本によっては、この組香を複雑化するだめに「雪山3包を別香で組み、6種6香で遊ぶ」という趣向も提案されていますが、私としては賛成できかねます。枕草子の中で、元旦に初雪の山に新雪が降って清小納言が「また降り積もるわ!」と喜んでいると、中宮が「掻き捨てよ!」と言って払い退けさせたように、雪山は飽くまでも「初雪の保存」でなければなりません。私としては「雪山」には同香を用い、時間的経過の中で薄れ消えていく「もののあはれ」のようなものを感じとってもらいたいと思います。
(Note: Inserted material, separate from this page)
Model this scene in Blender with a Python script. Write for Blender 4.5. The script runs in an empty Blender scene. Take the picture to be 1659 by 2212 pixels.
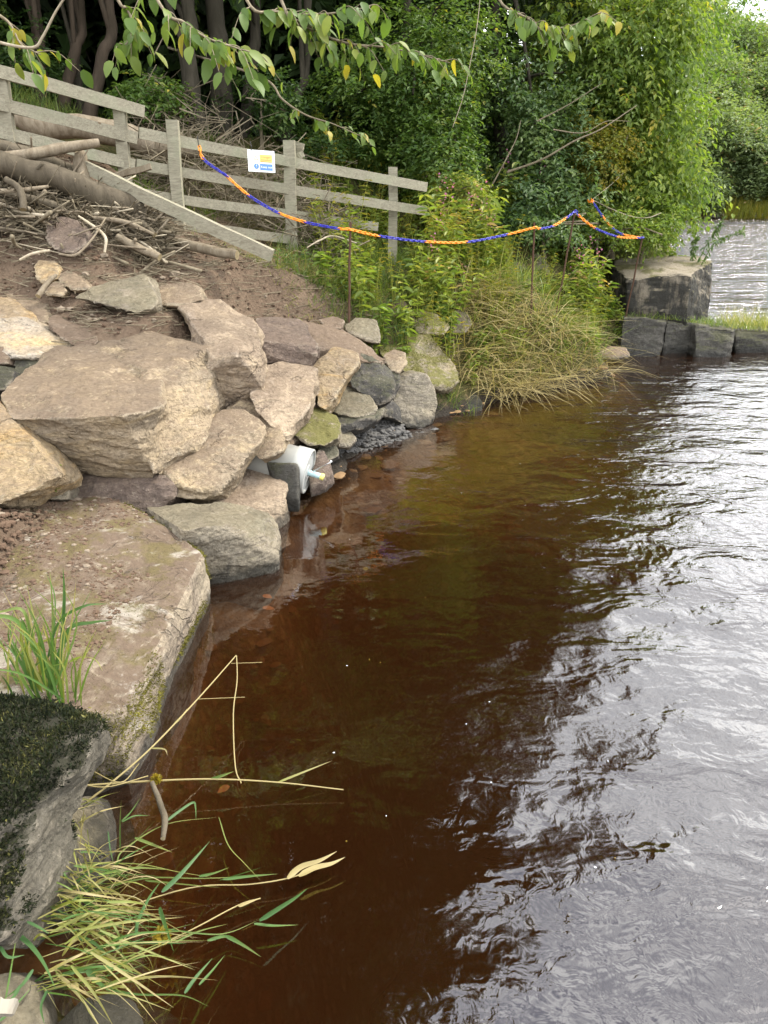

※ 2016.12 薬師寺「汲霞会」から要素名の出典は一条兼良の「公事根源」の“初雪見参”との情報提供あり。=京大附属図書館蔵平松文庫「公事根源(十月)参照=

 

「雪」の銘のついた香木には清しい香りのものが多いように思います。

部屋を暖かくして食べるアイスクリームの美味しさを味わってください。

今年もホワイトクリスマスになりますように。

組香の解釈は、香席の景色を見渡すための一助に過ぎません。

最も尊重されるものは、皆さん自身が自由に思い浮かべる「心の風景」です。